Nel corso della narrazione, inoltre, Baricco
non dimentica di inserire le coordinate temporali necessarie
all’identificazione del contesto storico e, soprattutto, utili ad
evidenziare, come in una biografia, le tappe fondamentali della vicenda
umana del personaggio di Hervé.
I personaggi di Seta sono,
come gli eventi narrati, i soli strettamente necessari alla vicenda e
appartengono a tipologie ben definite e diversificate tra loro. I
protagonisti sono tratteggiati nei loro caratteri fondamentali e sono
inquadrati nella vicenda, che li inserisce in una precisa rete di
relazioni, la maggior parte delle quali converge nel personaggio di Hervé.

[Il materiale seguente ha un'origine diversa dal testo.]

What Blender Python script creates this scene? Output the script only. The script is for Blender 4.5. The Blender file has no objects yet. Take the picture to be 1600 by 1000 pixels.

A Lavilledieu troviamo Hélène, moglie di
Hervé, una donna forte, capace di celare silenziosamente la sua gelosia
verso la ragazza giapponese, della quale il marito non le aveva tuttavia
mai parlato (quanto avrebbe desiderato essere quella donna…) e
Baldabiou, maestro di vita di Hervé, uomo fiero, di poche parole, che
non sbagliava ma”.
In Giappone, Hervé incontra una cultura e un
modo di vivere diversi, che non riesce a comprendere appieno; le
descrizioni dei personaggi si fanno ora sempre più affascinanti ed
essenziali: Hara Kei, ricco proprietario delle uova dei bachi da seta
commerciati da Hervé, è un uomo singolare e, scrive Baricco, “ovunque
andasse (egli) andava in una solitudine incondizionata, e perfetta”.
La ragazza, una concubina di Hara Kei, viene descritta attraverso pochi
epiteti, riguardanti il suo aspetto e la sua età, tuttavia sufficienti ad
esprimere l’innocenza e la dolcezza della ragazza: i suoi occhi non
avevano un taglio orientale e il suo volto era il volto di una ragazzina.
Dopo la morte di Hélène, con la quale era
riuscito a ricostruire un’inspiegabile felicità, Hervé sprofonda
nella solitudine e nella nostalgia che si prova per qualcosa che
non si ha mai avuto. Con questa espressione, Baricco coglie
nuovamente un aspetto profondo della sensibilità umana; Hervé ricorda i
suoi viaggi e la ragazza, l’unica cosa per la quale abbia mai sentito di
voler vivere appieno, di volere divenire “inventore” della propria vita,
abbandonando la posizione di spettatore che osserva il suo destino nel
modo in cui, i più, sono soliti osservare una giornata di pioggia.
Hervé, ricordando la concubina di Hara Kei, desiderata e mai realmente
posseduta, sente la nostalgia del suo amore, comprendendo tuttavia la
stranezza di questo inspiegabile dolore: morire di nostalgia per
qualcosa che non si avrà mai.
Hervé si rifugia, dunque, nei miti della
memoria e sente il bisogno e la mancanza dei brevi ma intensi attimi
vissuti in Giappone in casa di Hara Kei, il cui ricordo, da solo, basta a
riempire una vita intera.
La conclusione del libro non è, tuttavia,
malinconica e coinvolge ancora una volta le tematiche del racconto, del
ricordo, del simbolo, del viaggio e del rapporto dell’uomo con la natura,
che Baricco condensa abilmente in poche righe, liriche ed essenziali.
Hervé, per difendersi dall’infelicità, inizia a concedersi un piacere
che prima si era sempre negato: a coloro che andavano a trovarlo,
raccontava dei suoi viaggi. Ascoltandolo, la gente di Lavilledieu imparava
il mondo e i bambini scoprivano cos’era la meraviglia. Lui raccontava
piano, guardando nell’aria cose che gli altri non vedevano. Così
facendo, egli può continuare a ricordare, immergendosi nel mondo perduto
della sua giovinezza e dei luoghi lontani da lui attraversati, conosciuti
ed amati, distrutti l’uno dallo scorrere del tempo, l’altro dalla guerra.
Hervé riesce, in questo modo, ad alleviare la nostalgia e la solitudine e
ogni tanto, nelle giornate di vento, si reca nel suo giardino, che
evoca in ogni cosa quelli giapponesi, davanti al lago dove gli pareva
di vedere l’inspiegabile spettacolo, lieve (come la trama traslucida e
finissima di quest’opera), che era stata la sua vita.